Las Vegas Sun

March 29, 2024

Philadelphia man sued twice over alleged copyright infringements

When it comes to the 172 Righthaven online copyright infringement lawsuits filed since March, a Philadelphia man has the distinction of being sued twice for multiple infringements involving different websites.

Righthaven LLC, the Las Vegas Review-Journal’s copyright enforcement partner, first sued Robert Sulimanov on Oct. 20, charging his Flagstone Patio entity and website flagstonepatio.org had on Aug. 1 re-posted without authorization a Review-Journal story about gardening.

Sulimanov responded to Righthaven Nov. 1, saying in a Las Vegas federal court filing he denied the copyright allegations and also expressing “my sincerest apology if I have in any way caused damage to your website and/or company.”

Sulimanov pleaded with Righthaven to “dismiss this incident because I was in no way trying or even thought that I was stealing from anyone.”

Saying he opened his business with limited funds after he was laid off less than a year ago, Sulimanov said he has not made any profits.

He wrote that the Righthaven lawsuit has “put a lot of stress and fear into my daily life” and that “if your firm cannot work with me I will have to close my business because it will go into bankruptcy.”

“I also currently cannot make any money because when a potential customer now researches my name, he or she sees the information of me being sued,” Sulimanov wrote.

“I often get my material from Google News and if there were ever any issues, they just asked me to remove the material and I did so right away,” Sulimanov wrote.

He again pleaded with Righthaven to dismiss the case, saying, “I have a family to support and I cannot afford to travel to court and I do not have the funds to hire and pay a lawyer.”

Sulimanov’s story apparently didn’t impress Righthaven, which named him and a codefendant in a second copyright infringement lawsuit on Tuesday.

Court records indicate that one day after Sulimanov was served with the first lawsuit, involving Flagstone Patio, material from another Review-Journal story was posted without authorization on Oct. 23 on a website called wickesfurniture.org.

The registrant of that website is a company called VXPOSE LLC. Sulimanov and another man, Arthur Kalandarov, are the organizers of VXPOSE, Righthaven alleges.

Sulimanov and Kalandarov have not yet responded to the wickesfurniture allegations and efforts to contact them were not immediately successful.

But after reading a Las Vegas Sun story about Sulimanov and Flagstone Patio, a website operator unaffiliated with Righthaven said he wasn’t surprised that Sulimanov had been implicated in multiple copyright infringement incidents.

He alleged that content from his AsktheBuilder.com site had ended up on the Flagstone Patio site without his permission.

Since he started his site in 1995, Tim Carter said, he’s dealt with hundreds of “pirates” who scrape the Internet for news material that they then place on their advertising-supported sites.

In the Flagstone Patio incident, Carter said, he filed a takedown notice with Google as provided by the federal Digital Millennium Copyright Act. He said the notice resulted in the removal from Google search results of the Flagstone Patio information related to his website.

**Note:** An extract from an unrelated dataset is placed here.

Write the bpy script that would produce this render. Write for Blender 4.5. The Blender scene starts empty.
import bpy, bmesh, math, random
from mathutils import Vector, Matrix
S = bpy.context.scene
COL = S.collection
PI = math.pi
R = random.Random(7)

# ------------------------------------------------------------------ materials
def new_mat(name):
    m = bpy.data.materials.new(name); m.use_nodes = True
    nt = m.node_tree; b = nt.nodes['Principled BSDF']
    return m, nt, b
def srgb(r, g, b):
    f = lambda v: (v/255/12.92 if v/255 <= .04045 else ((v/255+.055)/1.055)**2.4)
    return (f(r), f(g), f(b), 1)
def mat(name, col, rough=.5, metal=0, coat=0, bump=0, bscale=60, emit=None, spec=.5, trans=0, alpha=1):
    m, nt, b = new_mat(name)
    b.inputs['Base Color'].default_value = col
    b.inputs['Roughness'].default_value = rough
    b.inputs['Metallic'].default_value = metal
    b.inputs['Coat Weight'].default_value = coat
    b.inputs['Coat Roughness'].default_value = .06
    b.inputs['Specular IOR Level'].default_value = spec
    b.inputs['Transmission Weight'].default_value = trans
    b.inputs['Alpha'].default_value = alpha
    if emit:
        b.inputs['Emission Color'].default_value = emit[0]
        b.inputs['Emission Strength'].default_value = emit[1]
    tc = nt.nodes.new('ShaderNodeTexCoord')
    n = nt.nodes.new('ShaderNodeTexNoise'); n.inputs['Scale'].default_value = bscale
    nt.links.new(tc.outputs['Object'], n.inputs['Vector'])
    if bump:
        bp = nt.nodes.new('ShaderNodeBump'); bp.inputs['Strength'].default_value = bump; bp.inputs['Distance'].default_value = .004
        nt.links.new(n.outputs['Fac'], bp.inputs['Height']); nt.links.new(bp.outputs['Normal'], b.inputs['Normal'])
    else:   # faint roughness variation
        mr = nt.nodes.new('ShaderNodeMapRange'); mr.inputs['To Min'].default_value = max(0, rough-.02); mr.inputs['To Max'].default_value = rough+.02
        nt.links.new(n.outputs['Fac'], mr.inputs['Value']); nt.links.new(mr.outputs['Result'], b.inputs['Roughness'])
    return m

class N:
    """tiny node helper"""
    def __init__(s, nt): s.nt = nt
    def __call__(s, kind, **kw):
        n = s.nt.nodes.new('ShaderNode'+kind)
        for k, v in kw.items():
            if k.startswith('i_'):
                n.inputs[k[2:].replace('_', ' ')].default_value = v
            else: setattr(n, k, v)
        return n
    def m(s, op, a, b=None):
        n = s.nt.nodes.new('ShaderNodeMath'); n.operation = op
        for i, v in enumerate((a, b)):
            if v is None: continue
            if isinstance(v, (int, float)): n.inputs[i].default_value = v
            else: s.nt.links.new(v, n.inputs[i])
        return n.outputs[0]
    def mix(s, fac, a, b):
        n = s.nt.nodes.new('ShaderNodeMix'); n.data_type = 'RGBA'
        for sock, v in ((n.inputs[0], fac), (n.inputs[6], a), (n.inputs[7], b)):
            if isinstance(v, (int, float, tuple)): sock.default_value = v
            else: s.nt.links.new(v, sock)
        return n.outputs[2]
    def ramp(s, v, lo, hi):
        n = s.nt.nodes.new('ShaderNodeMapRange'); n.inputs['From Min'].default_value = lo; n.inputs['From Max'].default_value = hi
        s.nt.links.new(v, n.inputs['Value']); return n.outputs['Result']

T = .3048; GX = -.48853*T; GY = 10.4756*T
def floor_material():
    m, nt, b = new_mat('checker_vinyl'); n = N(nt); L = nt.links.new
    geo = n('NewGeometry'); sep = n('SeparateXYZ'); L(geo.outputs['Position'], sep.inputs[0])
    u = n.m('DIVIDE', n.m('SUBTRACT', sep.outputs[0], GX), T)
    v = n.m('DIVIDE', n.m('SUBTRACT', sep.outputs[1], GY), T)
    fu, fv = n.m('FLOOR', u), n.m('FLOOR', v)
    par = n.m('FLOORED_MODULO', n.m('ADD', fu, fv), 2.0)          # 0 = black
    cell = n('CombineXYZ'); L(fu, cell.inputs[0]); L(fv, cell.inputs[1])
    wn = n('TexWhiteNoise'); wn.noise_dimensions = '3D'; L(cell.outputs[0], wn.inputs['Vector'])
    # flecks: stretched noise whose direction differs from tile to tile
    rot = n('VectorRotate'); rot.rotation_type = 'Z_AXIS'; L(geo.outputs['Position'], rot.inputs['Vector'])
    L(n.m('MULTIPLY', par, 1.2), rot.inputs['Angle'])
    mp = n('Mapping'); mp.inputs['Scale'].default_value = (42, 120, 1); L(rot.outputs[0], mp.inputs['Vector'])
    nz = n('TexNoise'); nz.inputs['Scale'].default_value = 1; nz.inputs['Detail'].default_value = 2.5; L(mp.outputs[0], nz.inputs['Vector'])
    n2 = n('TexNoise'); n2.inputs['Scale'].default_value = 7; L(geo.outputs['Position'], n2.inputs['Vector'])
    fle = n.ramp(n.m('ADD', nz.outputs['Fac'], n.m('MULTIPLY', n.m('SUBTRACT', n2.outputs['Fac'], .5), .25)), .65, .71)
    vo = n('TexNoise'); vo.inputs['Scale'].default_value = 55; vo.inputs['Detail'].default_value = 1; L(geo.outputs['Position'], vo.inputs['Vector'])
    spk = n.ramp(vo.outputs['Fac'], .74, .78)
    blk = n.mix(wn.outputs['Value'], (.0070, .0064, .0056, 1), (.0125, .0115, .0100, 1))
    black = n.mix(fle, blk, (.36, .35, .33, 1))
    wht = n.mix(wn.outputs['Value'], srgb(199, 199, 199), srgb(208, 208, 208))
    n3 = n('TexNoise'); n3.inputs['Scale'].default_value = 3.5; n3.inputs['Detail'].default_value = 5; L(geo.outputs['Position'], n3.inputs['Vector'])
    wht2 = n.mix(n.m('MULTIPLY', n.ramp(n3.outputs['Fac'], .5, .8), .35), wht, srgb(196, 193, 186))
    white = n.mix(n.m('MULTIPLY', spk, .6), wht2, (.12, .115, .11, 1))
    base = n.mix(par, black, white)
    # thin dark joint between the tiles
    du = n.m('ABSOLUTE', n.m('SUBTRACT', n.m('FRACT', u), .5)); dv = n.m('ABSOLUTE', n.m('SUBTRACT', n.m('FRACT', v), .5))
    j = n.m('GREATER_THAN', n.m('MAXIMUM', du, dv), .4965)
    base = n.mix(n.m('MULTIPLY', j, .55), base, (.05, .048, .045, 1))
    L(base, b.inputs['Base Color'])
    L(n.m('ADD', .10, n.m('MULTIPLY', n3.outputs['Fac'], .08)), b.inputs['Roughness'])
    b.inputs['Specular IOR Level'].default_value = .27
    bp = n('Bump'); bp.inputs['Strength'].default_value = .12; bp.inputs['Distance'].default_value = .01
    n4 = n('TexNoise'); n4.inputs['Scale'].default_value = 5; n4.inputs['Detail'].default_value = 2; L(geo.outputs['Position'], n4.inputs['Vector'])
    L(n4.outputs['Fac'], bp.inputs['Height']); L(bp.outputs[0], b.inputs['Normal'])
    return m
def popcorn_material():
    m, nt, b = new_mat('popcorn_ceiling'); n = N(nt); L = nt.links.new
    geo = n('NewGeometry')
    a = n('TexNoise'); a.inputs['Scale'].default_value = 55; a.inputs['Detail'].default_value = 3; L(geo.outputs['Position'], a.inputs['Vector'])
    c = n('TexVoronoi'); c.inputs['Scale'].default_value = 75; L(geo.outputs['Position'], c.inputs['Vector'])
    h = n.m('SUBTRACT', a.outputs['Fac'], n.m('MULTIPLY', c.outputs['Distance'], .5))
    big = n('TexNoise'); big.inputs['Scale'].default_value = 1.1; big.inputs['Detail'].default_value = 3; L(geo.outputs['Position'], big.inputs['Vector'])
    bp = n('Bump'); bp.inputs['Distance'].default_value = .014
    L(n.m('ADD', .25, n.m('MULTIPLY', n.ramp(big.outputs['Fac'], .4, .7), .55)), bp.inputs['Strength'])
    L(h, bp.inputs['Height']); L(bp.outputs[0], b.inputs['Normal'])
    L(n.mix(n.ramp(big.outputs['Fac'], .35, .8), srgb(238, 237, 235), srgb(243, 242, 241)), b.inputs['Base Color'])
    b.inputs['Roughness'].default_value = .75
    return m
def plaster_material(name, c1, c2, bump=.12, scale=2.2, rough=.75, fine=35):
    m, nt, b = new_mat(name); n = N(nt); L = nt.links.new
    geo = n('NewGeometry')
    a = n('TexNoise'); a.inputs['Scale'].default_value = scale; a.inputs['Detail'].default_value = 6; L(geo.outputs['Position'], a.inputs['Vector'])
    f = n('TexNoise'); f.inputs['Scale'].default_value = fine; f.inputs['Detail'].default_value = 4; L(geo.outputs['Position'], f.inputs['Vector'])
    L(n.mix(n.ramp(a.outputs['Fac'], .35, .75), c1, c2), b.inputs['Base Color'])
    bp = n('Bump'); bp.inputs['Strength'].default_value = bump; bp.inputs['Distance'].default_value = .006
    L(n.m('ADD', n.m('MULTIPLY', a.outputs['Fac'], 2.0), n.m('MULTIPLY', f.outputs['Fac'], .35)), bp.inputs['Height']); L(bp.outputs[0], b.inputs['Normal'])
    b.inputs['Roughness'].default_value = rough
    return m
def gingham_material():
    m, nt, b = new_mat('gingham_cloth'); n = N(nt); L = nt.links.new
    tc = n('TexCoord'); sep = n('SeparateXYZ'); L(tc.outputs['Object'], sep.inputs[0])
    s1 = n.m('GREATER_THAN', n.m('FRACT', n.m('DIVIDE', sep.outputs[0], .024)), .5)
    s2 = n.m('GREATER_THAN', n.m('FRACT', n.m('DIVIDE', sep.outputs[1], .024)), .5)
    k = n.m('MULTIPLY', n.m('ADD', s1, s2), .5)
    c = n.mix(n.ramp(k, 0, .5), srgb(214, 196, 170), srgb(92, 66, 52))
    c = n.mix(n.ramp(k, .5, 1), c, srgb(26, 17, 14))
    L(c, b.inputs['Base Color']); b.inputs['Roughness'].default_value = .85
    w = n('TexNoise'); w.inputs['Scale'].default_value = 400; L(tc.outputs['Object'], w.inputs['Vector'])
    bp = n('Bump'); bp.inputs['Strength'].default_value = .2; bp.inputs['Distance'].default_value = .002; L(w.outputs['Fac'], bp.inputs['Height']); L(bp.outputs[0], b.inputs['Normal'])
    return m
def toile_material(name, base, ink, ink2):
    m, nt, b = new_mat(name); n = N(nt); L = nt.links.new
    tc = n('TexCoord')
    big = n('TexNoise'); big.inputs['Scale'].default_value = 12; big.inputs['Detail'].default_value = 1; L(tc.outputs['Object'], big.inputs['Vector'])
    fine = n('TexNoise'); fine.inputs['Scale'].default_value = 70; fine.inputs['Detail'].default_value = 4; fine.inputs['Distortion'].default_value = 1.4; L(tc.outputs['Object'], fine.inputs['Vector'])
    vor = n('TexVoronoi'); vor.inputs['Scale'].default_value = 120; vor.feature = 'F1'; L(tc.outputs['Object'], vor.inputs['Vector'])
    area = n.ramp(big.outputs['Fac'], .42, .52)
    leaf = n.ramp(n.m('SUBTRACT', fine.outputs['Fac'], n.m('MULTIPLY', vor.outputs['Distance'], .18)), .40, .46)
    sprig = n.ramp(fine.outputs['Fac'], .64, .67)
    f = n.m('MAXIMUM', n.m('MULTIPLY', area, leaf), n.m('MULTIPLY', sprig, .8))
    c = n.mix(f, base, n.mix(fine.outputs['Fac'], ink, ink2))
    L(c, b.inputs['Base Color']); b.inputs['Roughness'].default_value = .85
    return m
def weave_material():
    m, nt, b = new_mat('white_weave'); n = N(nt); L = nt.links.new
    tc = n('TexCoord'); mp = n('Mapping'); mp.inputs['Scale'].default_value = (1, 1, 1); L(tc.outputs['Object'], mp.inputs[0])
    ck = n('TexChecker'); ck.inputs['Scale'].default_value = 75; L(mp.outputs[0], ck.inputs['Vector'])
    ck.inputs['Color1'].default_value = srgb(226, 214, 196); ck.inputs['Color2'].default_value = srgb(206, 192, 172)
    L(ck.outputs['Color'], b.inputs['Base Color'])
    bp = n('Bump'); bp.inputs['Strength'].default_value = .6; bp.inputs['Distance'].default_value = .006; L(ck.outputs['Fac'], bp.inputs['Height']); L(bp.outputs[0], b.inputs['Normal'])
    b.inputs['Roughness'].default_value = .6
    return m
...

Carter on Thursday said he’s found such takedown notices are more effective than trying to sue infringers, many of whom operate multiple websites, professionally, from offshore. That’s because even if a copyright holder wins a judgment against such an infringer, there’s little likelihood of collecting on the judgment, he said.

“You can sue them all you want, you’re not going to get anything from them,” he said.

Righthaven, however, has and continues to earn revenue from more than 70 copyright lawsuits that have been settled.

As the active Righthaven lawsuits haven’t yet advanced to the judgment phase, it’s unknown how much revenue Righthaven will be able to earn from judgments against defaulting defendants or those defendants Righthaven may prevail against in court.